Penny stocks are interesting. Any stock under $5 is technically a penny stock, and especially those under $1 can be extremely profitable, since traders stand to make multi-fold gains out of small movements. Traders employ various CFD trading tools and methods for detecting these stocks and actually trading them. CFDs allow them to capture the entire stock price movement on the way up. And this is possible at very good liquidity, which in today’s stock market is essential. As liquidity in the stock market has been reduced in recent years. CFD penny stock traders have a huge advantage. CFD trading software can be used for planning the trades of the more risky penny stocks. Those stocks which are priced near $5, and hence have some downside risk. Trading CFD for a living through the opportunities of various penny stocks is actually possible.
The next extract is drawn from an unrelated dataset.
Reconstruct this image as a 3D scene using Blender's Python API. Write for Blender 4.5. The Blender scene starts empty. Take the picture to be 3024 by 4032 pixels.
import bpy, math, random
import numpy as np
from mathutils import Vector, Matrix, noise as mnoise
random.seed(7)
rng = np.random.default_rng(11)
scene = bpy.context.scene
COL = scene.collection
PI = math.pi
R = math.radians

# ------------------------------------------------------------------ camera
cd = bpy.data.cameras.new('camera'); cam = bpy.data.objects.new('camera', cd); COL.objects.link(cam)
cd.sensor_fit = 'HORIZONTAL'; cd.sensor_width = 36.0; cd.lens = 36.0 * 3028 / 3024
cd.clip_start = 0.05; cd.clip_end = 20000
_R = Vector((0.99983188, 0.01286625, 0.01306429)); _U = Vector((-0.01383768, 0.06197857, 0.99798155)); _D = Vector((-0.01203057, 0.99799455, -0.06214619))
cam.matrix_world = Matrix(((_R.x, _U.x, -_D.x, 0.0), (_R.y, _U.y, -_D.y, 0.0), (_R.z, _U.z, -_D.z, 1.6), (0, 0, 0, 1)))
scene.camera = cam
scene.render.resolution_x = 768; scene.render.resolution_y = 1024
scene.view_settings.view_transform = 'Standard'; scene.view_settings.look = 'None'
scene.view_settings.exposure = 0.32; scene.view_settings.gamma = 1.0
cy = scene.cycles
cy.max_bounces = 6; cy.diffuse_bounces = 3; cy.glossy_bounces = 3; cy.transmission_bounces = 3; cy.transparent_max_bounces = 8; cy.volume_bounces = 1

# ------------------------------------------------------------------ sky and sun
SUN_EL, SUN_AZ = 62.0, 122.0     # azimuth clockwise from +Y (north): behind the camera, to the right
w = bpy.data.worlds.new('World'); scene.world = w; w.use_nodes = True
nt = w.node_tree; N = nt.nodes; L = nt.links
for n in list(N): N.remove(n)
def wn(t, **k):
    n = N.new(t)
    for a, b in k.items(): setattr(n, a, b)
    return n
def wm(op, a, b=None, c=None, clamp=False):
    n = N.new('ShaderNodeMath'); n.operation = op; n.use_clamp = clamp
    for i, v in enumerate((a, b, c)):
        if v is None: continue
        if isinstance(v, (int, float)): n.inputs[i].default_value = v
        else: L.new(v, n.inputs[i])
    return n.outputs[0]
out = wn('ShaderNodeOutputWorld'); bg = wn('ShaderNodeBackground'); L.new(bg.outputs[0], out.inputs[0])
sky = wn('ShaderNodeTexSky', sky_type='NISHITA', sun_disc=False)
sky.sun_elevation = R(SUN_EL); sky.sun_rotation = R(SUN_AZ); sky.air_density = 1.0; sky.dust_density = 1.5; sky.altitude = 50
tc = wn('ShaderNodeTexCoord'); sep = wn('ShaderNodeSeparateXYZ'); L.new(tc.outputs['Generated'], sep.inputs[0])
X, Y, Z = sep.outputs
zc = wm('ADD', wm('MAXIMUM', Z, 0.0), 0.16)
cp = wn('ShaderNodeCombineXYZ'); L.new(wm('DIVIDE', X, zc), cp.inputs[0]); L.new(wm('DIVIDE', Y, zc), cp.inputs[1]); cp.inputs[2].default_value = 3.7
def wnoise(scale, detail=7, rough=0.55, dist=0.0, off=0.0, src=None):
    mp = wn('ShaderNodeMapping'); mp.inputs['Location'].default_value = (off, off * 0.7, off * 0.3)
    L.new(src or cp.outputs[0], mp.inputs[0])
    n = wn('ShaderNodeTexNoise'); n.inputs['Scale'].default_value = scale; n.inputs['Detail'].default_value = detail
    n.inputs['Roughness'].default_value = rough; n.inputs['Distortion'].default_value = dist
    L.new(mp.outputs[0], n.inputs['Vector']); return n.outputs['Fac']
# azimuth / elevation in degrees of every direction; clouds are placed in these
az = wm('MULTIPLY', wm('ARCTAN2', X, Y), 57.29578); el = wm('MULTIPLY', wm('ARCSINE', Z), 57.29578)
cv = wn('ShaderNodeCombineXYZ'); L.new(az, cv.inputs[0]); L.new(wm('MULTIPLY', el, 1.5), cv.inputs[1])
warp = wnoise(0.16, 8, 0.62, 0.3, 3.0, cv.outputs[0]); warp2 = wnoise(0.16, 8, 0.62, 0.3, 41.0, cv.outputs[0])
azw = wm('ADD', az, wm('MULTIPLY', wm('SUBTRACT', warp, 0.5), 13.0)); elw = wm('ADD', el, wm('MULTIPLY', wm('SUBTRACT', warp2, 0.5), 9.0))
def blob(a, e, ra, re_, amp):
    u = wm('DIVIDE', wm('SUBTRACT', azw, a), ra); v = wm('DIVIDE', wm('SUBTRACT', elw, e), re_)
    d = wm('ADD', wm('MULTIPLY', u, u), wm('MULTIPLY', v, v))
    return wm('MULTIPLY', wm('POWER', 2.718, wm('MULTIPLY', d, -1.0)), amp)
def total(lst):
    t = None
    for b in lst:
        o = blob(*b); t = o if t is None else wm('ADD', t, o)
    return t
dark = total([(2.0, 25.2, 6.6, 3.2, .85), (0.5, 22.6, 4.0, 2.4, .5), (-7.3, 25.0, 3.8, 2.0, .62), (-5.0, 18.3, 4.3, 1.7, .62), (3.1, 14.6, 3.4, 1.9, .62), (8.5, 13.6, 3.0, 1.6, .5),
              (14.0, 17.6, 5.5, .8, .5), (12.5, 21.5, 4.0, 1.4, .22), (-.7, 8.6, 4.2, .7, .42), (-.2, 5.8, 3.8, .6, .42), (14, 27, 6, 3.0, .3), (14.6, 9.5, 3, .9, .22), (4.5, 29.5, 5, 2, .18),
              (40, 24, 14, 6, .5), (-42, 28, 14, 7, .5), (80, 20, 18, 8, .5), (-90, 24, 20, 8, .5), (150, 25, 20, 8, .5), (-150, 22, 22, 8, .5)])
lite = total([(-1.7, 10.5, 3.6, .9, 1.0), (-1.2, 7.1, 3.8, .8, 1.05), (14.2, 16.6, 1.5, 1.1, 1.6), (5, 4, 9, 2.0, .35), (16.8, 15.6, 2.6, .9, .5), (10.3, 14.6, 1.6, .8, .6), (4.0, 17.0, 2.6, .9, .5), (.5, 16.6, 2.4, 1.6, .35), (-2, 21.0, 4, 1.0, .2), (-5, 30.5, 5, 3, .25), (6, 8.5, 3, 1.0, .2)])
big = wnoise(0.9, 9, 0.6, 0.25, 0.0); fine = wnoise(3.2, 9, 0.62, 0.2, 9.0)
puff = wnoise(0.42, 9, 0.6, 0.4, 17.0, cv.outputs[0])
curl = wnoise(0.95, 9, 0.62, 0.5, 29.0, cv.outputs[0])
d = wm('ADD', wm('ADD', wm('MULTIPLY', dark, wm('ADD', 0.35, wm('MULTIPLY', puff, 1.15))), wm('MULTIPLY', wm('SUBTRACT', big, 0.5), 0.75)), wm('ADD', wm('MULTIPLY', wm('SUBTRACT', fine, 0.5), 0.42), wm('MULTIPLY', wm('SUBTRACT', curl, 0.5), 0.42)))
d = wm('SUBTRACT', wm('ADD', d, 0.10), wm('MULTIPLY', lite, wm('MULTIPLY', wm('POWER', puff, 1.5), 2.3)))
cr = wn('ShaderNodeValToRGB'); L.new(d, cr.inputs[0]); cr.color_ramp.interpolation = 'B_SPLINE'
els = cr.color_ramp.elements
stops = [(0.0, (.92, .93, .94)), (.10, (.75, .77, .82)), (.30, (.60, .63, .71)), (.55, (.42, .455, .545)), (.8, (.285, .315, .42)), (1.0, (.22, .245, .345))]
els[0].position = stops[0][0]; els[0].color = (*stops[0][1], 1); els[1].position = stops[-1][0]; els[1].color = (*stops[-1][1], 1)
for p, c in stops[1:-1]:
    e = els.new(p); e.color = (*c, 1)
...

Traders usually pay attention to companies that could possibly merge, or companies with some unique proprietary technology. The stocks of such companies do at some point skyrocket, and it is possible even for a $0.50 stock to go as high as $17 in few days. But mergers are almost impossible to detect, and leaking of merger information from CEOs and lawyers is actually illegal, because it amounts to inside trading. In the case of technological breakthroughs, it is possible to know in advance which companies have good penny stocks. But timing the break out trade can still be difficult.

Penny Stock CFD Trading
Penny stocks are extremely profitable. This stock moved from around $0.2 to $6.5 in a few days, a gain of more than 30-fold! The only legal way of detecting such stocks is by looking for Optionable penny stocks whose out of the money Call Options are unusually high. But trading the actual moves through Call Options will either be way too costly, or non-linear, so that in this example only 30% to 40% of the move would have been captured. CFDs on the other hand are extremely linear from the start of the move, and all the way through. The entire $6.30 move would have been captured in this case with a CFD trade! And cost is never an issue because CFDs are always affordable, even at low leverage, much more affordable than in the money Options. And with CFDs the trader doesn’t nee to worry about expiry times, that’s one more critical edge. Because penny stock trading required planning trades lasting several weeks. As the exact breakout day is not known.

Using Stock Options as Predictive CFD Trading Tools

Stock Options are difficult to deal with instruments, and extremely hard to get right. But there is something cool wise CFD traders see in some stock Option contracts. It is actually possible to figure out when penny stocks are about to make a big move to the upside. By spotting over-inflated premiums in the out-of-the money Call Options, on that stock. Option brokers will know all the information about the company in question. All the information that can be legally known. And they inflate these premiums, so as to have higher premiums on these Call Options, which are typically very low for all other stocks. The problem is that most penny stocks only move by about few dollars, at best. For example they may rise from $2 to $5. But attempting to capture the actual move using Call Options is suicidal. This is because in-the-money Options are way too expensive to use. While cheap out-of-the money Call Options will only generate a tiny profit, perhaps only $0.5 even though the penny stock has a $2 or $3 actual gain! So wise CFD traders act as follows: They do look at Option premiums as part of their research, to confirm good penny stock setups. But then use CFDs to actually capture the stock price movement. CFDs are extremely linear instruments, so the entire stock price movement is captured, be it $1, $2, or even $20. And this is achieved at an affordable cost, and at amazingly good liquidity (you can close the trade right at the highest high).Online CFD trading has become extremely efficient in many ways. But looking at stock Option premiums to figure out the intentions and knowledge on the company in question, is a really cool idea all wise CFD traders know about. And it is one of their secret CFD trading tools. Out-of-the money Call Option premiums give away penny stocks that are about to make good moves. While CFDs allow to actually capture the entire move, linearly and in an affordable way, that no other trading instrument can ever offer.